Francesco
di Giorgio
From Wikipedia, the free encyclopedia
Francesco di Giorgio Martini (baptised September 23, 1439 – 1502)
was an Italian painter of the Sienese School, a sculptor, an
architect and theorist, and a military engineer who built almost
seventy fortifications for the Duke of Urbino.
Born in Siena, he
apprenticed as a painter with Vecchietta. In panels painted for
cassoni he departed from the traditional representations of joyful
wedding processions in frieze-like formulas to express visions of
ideal, symmetrical, vast and all but empty urban spaces rendered in
perspective.
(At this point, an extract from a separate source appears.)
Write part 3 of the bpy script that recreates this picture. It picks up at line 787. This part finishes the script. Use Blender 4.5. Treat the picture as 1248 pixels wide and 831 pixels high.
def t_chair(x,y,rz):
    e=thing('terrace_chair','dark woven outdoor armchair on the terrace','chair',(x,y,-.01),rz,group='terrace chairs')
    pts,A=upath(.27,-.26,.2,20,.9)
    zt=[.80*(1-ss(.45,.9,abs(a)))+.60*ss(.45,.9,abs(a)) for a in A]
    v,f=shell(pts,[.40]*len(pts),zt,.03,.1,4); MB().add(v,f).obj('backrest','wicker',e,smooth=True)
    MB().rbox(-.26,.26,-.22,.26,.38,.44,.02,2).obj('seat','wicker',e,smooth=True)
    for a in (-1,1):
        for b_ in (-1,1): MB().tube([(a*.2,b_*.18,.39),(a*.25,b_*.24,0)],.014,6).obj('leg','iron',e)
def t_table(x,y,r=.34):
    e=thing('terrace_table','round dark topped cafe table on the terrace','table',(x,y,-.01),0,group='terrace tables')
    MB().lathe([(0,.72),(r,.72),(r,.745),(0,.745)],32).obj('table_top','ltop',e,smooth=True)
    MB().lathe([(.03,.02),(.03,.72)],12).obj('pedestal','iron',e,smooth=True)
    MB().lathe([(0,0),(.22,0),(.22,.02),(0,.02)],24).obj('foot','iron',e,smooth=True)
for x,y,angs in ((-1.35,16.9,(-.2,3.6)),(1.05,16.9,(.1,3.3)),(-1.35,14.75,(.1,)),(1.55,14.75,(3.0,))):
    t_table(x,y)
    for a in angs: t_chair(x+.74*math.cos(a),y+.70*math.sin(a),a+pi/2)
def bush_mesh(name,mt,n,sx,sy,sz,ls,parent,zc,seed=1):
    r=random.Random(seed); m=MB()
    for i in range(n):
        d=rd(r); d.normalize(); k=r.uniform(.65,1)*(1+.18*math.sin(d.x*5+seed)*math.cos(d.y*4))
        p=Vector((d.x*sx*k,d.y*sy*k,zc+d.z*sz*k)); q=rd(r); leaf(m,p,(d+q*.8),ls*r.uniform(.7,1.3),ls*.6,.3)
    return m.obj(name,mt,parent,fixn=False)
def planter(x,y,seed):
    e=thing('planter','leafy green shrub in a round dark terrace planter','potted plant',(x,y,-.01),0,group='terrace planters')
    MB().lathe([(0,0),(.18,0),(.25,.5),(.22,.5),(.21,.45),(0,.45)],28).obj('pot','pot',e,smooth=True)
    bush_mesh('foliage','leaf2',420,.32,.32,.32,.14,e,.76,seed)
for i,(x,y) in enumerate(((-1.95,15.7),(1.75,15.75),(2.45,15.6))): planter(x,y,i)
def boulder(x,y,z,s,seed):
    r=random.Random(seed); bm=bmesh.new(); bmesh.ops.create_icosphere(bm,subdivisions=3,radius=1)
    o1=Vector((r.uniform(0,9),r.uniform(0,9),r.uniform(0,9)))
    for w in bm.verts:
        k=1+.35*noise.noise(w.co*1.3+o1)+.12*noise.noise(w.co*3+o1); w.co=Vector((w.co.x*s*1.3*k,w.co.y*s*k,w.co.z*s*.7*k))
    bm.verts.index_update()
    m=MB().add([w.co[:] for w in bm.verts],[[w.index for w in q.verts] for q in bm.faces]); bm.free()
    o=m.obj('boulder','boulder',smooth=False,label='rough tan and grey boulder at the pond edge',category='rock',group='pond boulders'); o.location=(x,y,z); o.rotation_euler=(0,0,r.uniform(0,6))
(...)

Francesco di Giorgio is also known for architectural
designs and sculptural work for Federico III da Montefeltro, Duke of
Urbino, for whom he built star-shaped fortifications.
He composed an
architectural treatise Trattato di architettura, ingegneria e arte
militare that he worked on for decades and finished sometime after
1482; it circulated in manuscript. Its projects were well in advance
of completed projects at the time. The third book is preoccupied
with the "ideal" city, constrained within star-shaped polygonal
geometries reminiscent of the star fort, whose wedge-shaped bastions
are said to have been his innovation.
Francesco di
Giorgio finished his career as architect in charge of the works at
the Duomo di Siena, where his bronze angels are on the high altar.